Aim → Work through the data line by line, gathering every line that has the word "Continue".

— BEGIN Data listing —

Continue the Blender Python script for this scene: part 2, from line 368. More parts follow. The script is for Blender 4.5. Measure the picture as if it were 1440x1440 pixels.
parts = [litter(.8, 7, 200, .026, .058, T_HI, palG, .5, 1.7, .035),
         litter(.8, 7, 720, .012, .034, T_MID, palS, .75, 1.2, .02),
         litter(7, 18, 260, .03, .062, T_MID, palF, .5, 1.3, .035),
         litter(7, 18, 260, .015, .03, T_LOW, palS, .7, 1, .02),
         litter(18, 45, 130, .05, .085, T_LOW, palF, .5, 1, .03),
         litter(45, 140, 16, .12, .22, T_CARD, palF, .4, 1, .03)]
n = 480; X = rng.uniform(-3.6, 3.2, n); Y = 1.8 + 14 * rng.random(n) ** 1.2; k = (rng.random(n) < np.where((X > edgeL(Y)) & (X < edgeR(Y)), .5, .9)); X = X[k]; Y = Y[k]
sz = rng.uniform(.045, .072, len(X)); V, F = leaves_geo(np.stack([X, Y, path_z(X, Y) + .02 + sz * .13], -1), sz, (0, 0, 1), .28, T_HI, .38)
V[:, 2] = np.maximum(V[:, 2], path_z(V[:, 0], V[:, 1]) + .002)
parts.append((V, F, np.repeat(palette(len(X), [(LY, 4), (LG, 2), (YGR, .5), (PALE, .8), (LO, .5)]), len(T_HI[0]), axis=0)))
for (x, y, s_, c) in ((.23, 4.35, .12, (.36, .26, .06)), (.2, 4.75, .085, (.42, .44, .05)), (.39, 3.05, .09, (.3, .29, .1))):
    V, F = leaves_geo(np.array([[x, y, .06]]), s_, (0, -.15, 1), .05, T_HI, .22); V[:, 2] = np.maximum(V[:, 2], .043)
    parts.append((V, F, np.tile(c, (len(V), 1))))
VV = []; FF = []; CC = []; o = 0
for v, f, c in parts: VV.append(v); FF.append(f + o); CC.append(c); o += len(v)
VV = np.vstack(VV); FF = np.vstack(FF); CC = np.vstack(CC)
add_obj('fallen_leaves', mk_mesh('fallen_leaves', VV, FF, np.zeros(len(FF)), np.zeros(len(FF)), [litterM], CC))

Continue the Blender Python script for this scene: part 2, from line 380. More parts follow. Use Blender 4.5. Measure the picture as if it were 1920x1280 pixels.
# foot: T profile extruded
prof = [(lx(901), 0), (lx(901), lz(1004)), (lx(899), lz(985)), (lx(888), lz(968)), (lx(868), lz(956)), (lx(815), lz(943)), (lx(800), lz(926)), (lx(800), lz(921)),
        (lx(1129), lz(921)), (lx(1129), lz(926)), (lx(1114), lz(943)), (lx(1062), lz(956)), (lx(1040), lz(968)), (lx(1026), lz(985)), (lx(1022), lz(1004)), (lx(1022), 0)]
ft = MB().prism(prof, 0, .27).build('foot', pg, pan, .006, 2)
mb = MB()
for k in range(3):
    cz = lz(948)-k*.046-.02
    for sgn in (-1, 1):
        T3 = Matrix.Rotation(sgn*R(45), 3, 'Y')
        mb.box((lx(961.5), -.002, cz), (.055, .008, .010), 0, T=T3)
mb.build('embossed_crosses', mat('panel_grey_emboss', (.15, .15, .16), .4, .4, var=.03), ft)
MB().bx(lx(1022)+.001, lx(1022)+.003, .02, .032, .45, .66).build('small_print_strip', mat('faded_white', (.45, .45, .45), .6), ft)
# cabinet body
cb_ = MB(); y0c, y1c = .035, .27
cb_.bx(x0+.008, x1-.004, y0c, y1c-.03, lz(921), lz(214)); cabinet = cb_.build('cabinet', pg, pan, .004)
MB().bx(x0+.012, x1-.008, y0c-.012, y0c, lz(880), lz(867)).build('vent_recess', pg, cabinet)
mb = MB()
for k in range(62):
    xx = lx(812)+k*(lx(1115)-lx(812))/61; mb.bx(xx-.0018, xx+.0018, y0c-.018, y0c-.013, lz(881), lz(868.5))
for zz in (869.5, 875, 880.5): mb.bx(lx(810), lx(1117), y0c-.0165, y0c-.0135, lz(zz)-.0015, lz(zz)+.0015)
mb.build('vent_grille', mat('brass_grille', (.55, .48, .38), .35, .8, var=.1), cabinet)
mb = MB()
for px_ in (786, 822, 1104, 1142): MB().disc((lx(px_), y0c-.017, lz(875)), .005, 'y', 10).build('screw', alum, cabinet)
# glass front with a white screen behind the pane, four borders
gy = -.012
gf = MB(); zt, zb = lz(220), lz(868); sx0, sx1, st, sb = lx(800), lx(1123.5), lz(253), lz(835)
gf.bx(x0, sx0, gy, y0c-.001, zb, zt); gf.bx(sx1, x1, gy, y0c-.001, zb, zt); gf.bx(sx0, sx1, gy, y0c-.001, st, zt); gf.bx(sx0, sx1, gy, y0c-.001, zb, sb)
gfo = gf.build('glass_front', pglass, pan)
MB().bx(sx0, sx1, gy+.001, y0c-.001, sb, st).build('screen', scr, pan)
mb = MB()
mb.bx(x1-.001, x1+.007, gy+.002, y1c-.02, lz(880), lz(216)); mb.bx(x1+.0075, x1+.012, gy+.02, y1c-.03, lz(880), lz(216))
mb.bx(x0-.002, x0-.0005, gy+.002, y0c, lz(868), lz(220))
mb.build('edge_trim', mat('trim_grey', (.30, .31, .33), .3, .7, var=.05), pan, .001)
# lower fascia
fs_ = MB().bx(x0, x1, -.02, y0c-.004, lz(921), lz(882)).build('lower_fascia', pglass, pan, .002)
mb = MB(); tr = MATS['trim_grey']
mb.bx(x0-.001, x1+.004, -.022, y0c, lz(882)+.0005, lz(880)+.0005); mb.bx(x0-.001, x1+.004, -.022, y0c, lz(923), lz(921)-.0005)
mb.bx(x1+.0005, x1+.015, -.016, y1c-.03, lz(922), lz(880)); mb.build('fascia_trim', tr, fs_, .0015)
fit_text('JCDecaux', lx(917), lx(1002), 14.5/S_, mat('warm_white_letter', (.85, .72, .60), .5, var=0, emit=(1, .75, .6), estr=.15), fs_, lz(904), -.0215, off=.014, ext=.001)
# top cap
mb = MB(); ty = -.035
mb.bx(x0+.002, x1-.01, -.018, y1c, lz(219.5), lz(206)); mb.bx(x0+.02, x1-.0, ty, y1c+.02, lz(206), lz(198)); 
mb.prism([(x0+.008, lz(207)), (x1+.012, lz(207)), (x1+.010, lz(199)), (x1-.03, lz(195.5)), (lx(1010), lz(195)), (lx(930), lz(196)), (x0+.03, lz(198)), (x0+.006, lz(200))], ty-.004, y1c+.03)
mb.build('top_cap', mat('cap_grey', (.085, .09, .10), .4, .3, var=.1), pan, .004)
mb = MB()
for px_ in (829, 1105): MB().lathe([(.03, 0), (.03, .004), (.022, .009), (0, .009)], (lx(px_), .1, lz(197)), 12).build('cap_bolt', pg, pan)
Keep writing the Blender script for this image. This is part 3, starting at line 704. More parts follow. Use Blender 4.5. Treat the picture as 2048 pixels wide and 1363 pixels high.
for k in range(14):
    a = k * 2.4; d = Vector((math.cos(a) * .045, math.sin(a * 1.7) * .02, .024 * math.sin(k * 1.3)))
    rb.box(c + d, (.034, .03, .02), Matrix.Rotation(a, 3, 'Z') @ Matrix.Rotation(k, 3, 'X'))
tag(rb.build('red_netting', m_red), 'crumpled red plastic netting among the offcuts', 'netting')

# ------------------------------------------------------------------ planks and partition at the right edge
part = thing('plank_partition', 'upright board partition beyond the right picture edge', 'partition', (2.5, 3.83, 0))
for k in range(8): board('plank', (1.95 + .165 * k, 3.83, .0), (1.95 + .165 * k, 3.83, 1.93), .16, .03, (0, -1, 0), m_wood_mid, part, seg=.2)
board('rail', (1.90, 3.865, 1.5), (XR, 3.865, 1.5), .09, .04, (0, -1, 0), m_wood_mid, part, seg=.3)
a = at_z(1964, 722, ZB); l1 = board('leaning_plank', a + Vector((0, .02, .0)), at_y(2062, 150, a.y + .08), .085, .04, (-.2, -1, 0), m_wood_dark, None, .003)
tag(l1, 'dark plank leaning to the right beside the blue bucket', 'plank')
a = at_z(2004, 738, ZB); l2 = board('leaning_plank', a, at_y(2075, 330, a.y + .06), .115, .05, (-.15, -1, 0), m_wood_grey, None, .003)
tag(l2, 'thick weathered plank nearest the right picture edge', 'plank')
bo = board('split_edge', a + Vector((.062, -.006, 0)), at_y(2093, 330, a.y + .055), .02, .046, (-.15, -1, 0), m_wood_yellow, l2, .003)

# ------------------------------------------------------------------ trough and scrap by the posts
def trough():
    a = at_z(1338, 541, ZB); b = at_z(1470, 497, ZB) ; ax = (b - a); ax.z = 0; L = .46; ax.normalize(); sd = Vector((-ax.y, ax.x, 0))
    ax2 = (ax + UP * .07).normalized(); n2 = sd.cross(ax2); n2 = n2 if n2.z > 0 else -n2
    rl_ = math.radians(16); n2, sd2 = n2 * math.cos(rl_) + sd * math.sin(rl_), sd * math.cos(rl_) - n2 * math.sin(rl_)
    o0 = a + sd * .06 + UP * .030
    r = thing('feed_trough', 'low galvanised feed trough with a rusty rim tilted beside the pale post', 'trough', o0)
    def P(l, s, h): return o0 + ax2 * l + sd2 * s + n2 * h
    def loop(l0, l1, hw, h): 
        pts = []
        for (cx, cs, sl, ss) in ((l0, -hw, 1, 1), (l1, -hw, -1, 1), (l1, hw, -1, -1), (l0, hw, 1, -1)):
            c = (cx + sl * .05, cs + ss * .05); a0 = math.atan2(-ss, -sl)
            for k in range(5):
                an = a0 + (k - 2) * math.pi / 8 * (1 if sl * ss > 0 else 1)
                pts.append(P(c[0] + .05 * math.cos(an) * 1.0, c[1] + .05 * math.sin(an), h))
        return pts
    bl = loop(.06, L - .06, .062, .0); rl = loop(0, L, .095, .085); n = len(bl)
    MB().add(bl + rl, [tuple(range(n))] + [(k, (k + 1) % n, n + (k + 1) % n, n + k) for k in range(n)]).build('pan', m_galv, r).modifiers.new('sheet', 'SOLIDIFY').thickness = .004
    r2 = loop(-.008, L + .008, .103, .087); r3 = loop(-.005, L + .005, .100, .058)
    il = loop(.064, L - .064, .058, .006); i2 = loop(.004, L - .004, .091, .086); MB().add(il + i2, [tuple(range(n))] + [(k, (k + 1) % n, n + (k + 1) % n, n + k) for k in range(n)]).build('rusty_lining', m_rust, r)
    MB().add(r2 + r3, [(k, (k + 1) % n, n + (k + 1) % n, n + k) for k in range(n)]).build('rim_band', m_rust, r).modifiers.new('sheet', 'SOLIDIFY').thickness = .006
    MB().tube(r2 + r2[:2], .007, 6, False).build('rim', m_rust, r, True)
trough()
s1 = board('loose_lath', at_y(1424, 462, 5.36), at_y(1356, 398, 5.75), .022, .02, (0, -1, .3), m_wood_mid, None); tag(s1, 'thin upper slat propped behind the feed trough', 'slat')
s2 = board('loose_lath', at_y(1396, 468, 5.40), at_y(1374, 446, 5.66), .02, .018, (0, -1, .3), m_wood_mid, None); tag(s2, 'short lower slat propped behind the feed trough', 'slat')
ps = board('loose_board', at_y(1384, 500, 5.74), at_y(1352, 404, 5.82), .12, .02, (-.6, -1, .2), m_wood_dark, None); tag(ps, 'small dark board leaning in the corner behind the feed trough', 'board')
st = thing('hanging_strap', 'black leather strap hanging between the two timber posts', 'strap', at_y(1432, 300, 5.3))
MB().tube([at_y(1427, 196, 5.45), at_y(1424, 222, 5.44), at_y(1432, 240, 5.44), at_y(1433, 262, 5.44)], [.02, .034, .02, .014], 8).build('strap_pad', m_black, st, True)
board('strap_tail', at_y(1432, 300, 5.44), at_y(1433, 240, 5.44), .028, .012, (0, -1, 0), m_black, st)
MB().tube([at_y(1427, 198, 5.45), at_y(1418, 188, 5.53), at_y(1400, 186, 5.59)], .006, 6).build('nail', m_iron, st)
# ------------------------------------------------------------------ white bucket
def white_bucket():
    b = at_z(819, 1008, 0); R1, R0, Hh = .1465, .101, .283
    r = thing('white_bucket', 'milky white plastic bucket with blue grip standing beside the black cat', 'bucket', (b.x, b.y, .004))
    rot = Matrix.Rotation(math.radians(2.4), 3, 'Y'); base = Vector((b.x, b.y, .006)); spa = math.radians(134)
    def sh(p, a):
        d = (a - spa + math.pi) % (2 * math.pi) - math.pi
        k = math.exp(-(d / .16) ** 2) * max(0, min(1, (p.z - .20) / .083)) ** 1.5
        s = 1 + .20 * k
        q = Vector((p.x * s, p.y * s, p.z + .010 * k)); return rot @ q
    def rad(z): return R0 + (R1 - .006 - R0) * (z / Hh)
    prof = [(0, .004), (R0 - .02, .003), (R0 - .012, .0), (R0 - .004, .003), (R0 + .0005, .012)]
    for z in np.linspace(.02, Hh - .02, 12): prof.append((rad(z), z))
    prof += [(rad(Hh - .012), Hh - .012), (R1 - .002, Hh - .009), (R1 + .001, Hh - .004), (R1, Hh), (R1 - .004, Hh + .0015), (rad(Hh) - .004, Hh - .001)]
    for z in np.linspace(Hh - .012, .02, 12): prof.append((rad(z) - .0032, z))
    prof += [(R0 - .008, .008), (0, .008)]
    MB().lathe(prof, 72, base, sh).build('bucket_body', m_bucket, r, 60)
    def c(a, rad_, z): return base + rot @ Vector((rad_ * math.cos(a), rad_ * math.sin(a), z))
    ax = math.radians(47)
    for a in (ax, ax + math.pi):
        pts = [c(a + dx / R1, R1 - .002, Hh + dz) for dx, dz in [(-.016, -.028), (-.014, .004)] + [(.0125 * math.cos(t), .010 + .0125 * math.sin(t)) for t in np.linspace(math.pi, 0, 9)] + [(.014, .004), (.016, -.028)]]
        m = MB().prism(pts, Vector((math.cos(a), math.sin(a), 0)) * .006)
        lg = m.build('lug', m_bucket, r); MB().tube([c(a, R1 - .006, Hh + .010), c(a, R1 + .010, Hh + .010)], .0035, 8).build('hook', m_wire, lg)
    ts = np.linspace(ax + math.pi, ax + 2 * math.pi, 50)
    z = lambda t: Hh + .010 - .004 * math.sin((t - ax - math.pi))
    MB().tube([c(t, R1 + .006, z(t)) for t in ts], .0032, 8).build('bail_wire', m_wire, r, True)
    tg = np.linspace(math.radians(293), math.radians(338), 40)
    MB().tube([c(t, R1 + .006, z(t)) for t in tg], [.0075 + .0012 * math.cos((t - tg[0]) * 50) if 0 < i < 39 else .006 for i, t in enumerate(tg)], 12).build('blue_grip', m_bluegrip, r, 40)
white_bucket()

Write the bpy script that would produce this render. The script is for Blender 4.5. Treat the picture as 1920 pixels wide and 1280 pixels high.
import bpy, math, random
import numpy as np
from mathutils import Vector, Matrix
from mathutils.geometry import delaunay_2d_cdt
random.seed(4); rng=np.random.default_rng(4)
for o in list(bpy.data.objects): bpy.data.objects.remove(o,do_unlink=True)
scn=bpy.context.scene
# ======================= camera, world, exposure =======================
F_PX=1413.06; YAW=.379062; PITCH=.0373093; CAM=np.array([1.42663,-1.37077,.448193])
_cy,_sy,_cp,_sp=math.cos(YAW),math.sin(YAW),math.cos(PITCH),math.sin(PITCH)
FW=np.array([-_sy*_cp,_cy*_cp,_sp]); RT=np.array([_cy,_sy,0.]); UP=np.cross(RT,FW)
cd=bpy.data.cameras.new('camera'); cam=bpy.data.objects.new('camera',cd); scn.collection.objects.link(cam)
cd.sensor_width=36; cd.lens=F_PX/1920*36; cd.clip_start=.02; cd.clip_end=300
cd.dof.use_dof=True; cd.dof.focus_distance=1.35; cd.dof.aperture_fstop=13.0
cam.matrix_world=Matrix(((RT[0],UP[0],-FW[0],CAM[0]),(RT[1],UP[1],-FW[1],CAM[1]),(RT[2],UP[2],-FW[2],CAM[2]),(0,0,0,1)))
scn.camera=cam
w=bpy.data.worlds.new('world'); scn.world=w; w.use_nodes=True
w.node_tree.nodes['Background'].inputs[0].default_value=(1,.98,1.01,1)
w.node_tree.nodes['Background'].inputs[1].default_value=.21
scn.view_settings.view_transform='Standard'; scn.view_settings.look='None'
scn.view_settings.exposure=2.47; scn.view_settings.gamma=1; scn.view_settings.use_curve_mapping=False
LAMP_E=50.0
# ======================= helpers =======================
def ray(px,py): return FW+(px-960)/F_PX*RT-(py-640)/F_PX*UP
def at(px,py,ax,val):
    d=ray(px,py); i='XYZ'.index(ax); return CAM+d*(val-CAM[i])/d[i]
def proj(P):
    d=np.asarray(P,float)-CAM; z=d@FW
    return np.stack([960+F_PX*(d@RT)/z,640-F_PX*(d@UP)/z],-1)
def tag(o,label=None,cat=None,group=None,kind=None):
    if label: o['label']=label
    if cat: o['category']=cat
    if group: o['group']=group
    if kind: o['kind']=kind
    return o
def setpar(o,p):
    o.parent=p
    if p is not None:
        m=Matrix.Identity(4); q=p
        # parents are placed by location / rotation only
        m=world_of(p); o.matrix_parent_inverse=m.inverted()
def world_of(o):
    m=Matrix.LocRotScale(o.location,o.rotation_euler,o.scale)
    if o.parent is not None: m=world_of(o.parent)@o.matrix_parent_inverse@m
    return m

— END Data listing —

Full output →
Continue the Blender Python script for this scene: part 2, from line 368. More parts follow. The script is for Blender 4.5. Measure the picture as if it were 1440x1440 pixels.
Continue the Blender Python script for this scene: part 2, from line 380. More parts follow. Use Blender 4.5. Measure the picture as if it were 1920x1280 pixels.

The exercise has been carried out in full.